What you have to do
Would you print the records below from the first line through the line containing "PI = math.pi", skipping the pictures?

** start of Records for the task **

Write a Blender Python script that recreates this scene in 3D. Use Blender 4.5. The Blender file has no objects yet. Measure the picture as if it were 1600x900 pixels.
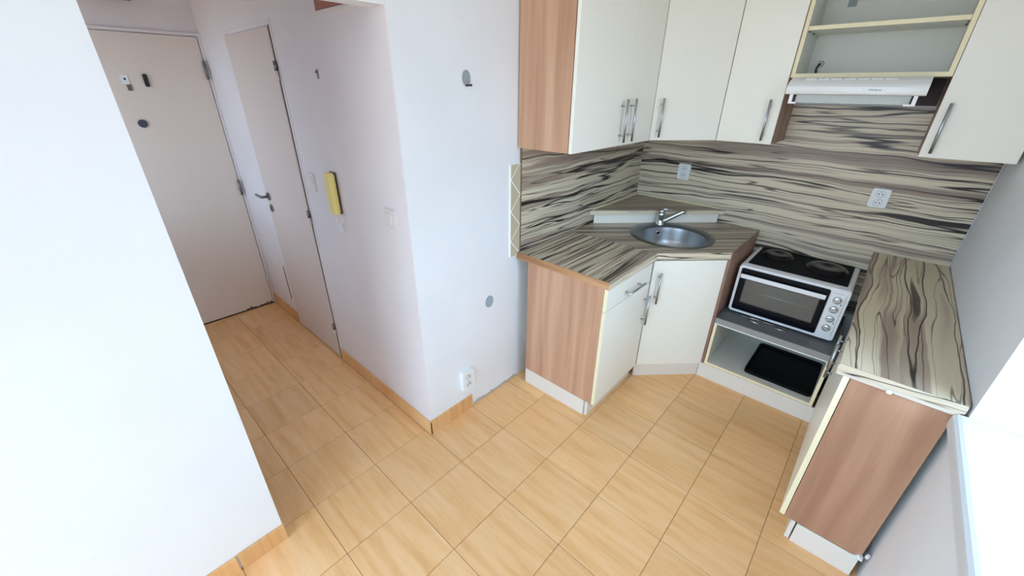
import bpy, bmesh, math, random
from mathutils import Vector, Matrix
random.seed(7)
S = bpy.context.scene
COL = S.collection
PI = math.pi

# ------------------------------------------------------------------ camera
cam_data = bpy.data.cameras.new('camera')
cam_data.sensor_width = 36.0
cam_data.lens = 626.594 / 1600 * 36.0
cam_data.clip_start = 0.02
cam = bpy.data.objects.new('camera', cam_data)
COL.objects.link(cam)
right = Vector((0.737085, 0.675764, 0.006992))
down = Vector((0.306077, -0.324591, -0.894962))
fwd = Vector((-0.602514, 0.661803, -0.446087))
mw = Matrix.Identity(4)
for i in range(3):
    mw[i][0] = right[i]; mw[i][1] = -down[i]; mw[i][2] = -fwd[i]
mw.translation = Vector((1.12837, -0.57397, 1.67339))
cam.matrix_world = mw
S.camera = cam

# ------------------------------------------------------------------ world, exposure
S.view_settings.view_transform = 'Standard'
S.view_settings.look = 'None'
S.view_settings.gamma = 1.0
S.view_settings.use_curve_mapping = False
S.view_settings.exposure = 0.74
world = bpy.data.worlds.new('world')
S.world = world
world.use_nodes = True
wn = world.node_tree.nodes; wl = world.node_tree.links
bg = wn['Background']
bg.inputs['Strength'].default_value = 5.8
tc = wn.new('ShaderNodeTexCoord'); sx = wn.new('ShaderNodeSeparateXYZ'); rp = wn.new('ShaderNodeValToRGB')
wl.new(tc.outputs['Generated'], sx.inputs[0])
mr = wn.new('ShaderNodeMapRange'); mr.inputs[1].default_value = -1; mr.inputs[2].default_value = 1
wl.new(sx.outputs['Z'], mr.inputs[0]); wl.new(mr.outputs[0], rp.inputs[0])
rp.color_ramp.elements[0].position = 0.47; rp.color_ramp.elements[0].color = (0.30, 0.29, 0.27, 1)
rp.color_ramp.elements[1].position = 0.52; rp.color_ramp.elements[1].color = (0.53, 0.755, 1.0, 1)
wl.new(rp.outputs[0], bg.inputs['Color'])
S.cycles.max_bounces = 10
S.cycles.diffuse_bounces = 8
S.cycles.caustics_reflective = False
S.cycles.caustics_refractive = False
S.cycles.sample_clamp_indirect = 6.0
S.cycles.use_denoising = True

def portal(name, loc, size_x, size_y, direction):
    d = bpy.data.lights.new(name, 'AREA'); d.shape = 'RECTANGLE'; d.size = size_x; d.size_y = size_y
    d.cycles.is_portal = True
    o = bpy.data.objects.new(name, d); COL.objects.link(o); o.location = loc
    o.rotation_euler = Vector(direction).to_track_quat('-Z', 'Y').to_euler()
    return o

WIN_Y0, WIN_Y1, WIN_Z0, WIN_Z1 = 0.05, 0.955, 0.83, 2.20
FILL2_X0, FILL2_X1, FILL2_Z0, FILL2_Z1 = -0.15, 1.42, 0.08, 2.40  # opening of a rear window added for fill light
FILL4_Y0, FILL4_Y1, FILL4_Z0, FILL4_Z1 = -2.82, -1.25, 0.06, 2.45  # opening of an added side window, out of view on the left
FILL3_X0, FILL3_X1, FILL3_Z0, FILL3_Z1 = -2.30, -1.70, 0.90, 2.10  # opening of an added hall window, not in view
portal('window_daylight', (1.80, (WIN_Y0 + WIN_Y1) / 2, (WIN_Z0 + WIN_Z1) / 2), WIN_Z1 - WIN_Z0, WIN_Y1 - WIN_Y0, (-1, 0, 0))

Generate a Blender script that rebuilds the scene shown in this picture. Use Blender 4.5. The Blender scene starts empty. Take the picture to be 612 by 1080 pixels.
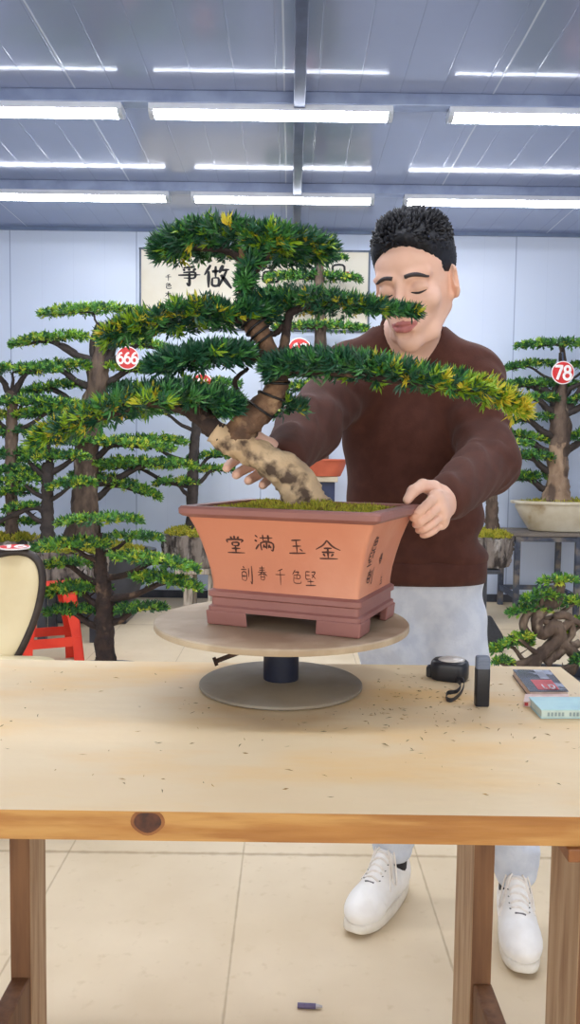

** end of Records for the task **

Solution to this problem
Write a Blender Python script that recreates this scene in 3D. Use Blender 4.5. The Blender file has no objects yet. Measure the picture as if it were 1600x900 pixels.
import bpy, bmesh, math, random
from mathutils import Vector, Matrix
random.seed(7)
S = bpy.context.scene
COL = S.collection
PI = math.pi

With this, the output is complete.